[Scene script records]
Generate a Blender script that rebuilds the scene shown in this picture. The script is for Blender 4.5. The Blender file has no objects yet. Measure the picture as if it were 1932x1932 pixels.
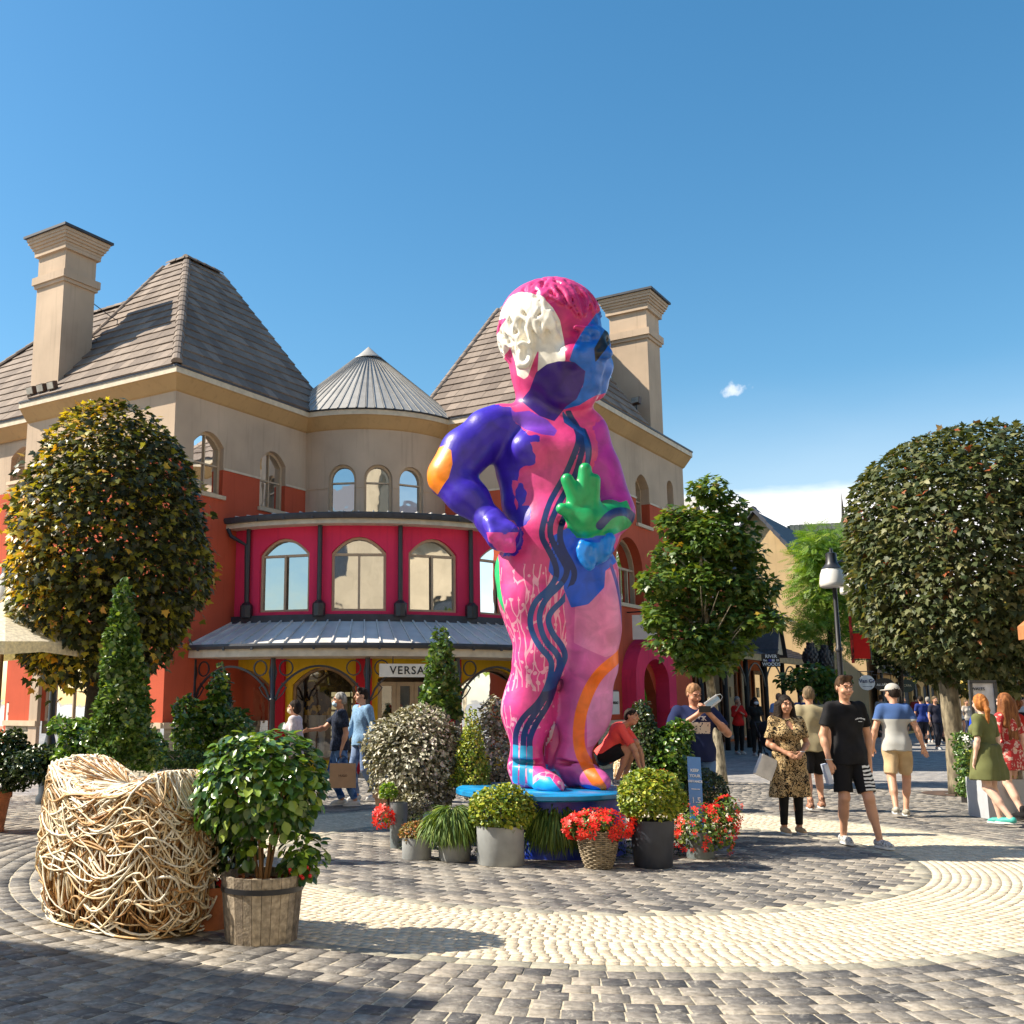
import bpy, bmesh, math, random
import numpy as np
import openvdb as vdb
from mathutils import Vector, Matrix
random.seed(7); RNG=np.random.default_rng(7)
SC=bpy.context.scene; COL=SC.collection
rad=math.radians
# ------------------------------------------------------------------ camera, sky, sun
F_PX,CXP,CYP,PITCH,CAMZ=1990.,780.,966.,rad(10.15),1.6
cam=bpy.data.cameras.new('camera'); camo=bpy.data.objects.new('camera',cam); COL.objects.link(camo); SC.camera=camo
camo.location=(0,0,CAMZ); camo.rotation_euler=(rad(90)+PITCH,0,0)
cam.sensor_width=36; cam.lens=36*F_PX/1932; cam.shift_x=(966-CXP)/1932; cam.clip_end=2000; cam.clip_start=.05
SUN_EL=rad(44.5)
L_SUN=Vector((-math.cos(SUN_EL),.04,math.sin(SUN_EL))).normalized()
sun=bpy.data.lights.new('sun','SUN'); sun.energy=5.0; sun.angle=rad(.53); sun.color=(1,.90,.74)
suno=bpy.data.objects.new('sun',sun); COL.objects.link(suno); suno.rotation_euler=L_SUN.to_track_quat('Z','Y').to_euler(); suno.location=(-20,0,25)
W=bpy.data.worlds.new('World'); SC.world=W; W.use_nodes=True
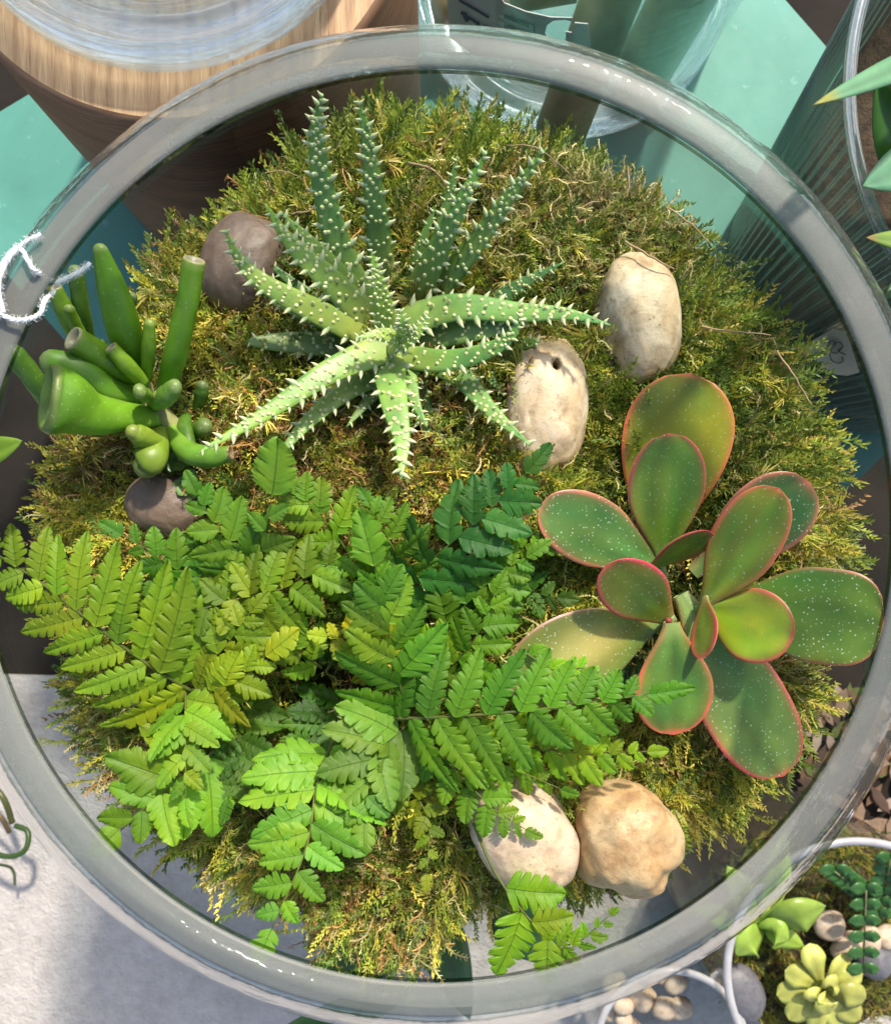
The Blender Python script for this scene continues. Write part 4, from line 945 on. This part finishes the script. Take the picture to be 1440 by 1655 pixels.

* Work to complete:
Apart from the pictures, the entries above are to be repeated in full and exactly.

* Completed task:
Generate a Blender script that rebuilds the scene shown in this picture. The script is for Blender 4.5. The Blender file has no objects yet. Measure the picture as if it were 1932x1932 pixels.
import bpy, bmesh, math, random
import numpy as np
import openvdb as vdb
from mathutils import Vector, Matrix
random.seed(7); RNG=np.random.default_rng(7)
SC=bpy.context.scene; COL=SC.collection
rad=math.radians
# ------------------------------------------------------------------ camera, sky, sun
F_PX,CXP,CYP,PITCH,CAMZ=1990.,780.,966.,rad(10.15),1.6
cam=bpy.data.cameras.new('camera'); camo=bpy.data.objects.new('camera',cam); COL.objects.link(camo); SC.camera=camo
camo.location=(0,0,CAMZ); camo.rotation_euler=(rad(90)+PITCH,0,0)
cam.sensor_width=36; cam.lens=36*F_PX/1932; cam.shift_x=(966-CXP)/1932; cam.clip_end=2000; cam.clip_start=.05
SUN_EL=rad(44.5)
L_SUN=Vector((-math.cos(SUN_EL),.04,math.sin(SUN_EL))).normalized()
sun=bpy.data.lights.new('sun','SUN'); sun.energy=5.0; sun.angle=rad(.53); sun.color=(1,.90,.74)
suno=bpy.data.objects.new('sun',sun); COL.objects.link(suno); suno.rotation_euler=L_SUN.to_track_quat('Z','Y').to_euler(); suno.location=(-20,0,25)
W=bpy.data.worlds.new('World'); SC.world=W; W.use_nodes=True
The Blender Python script for this scene continues. Write part 4, from line 945 on. This part finishes the script. Take the picture to be 1440 by 1655 pixels.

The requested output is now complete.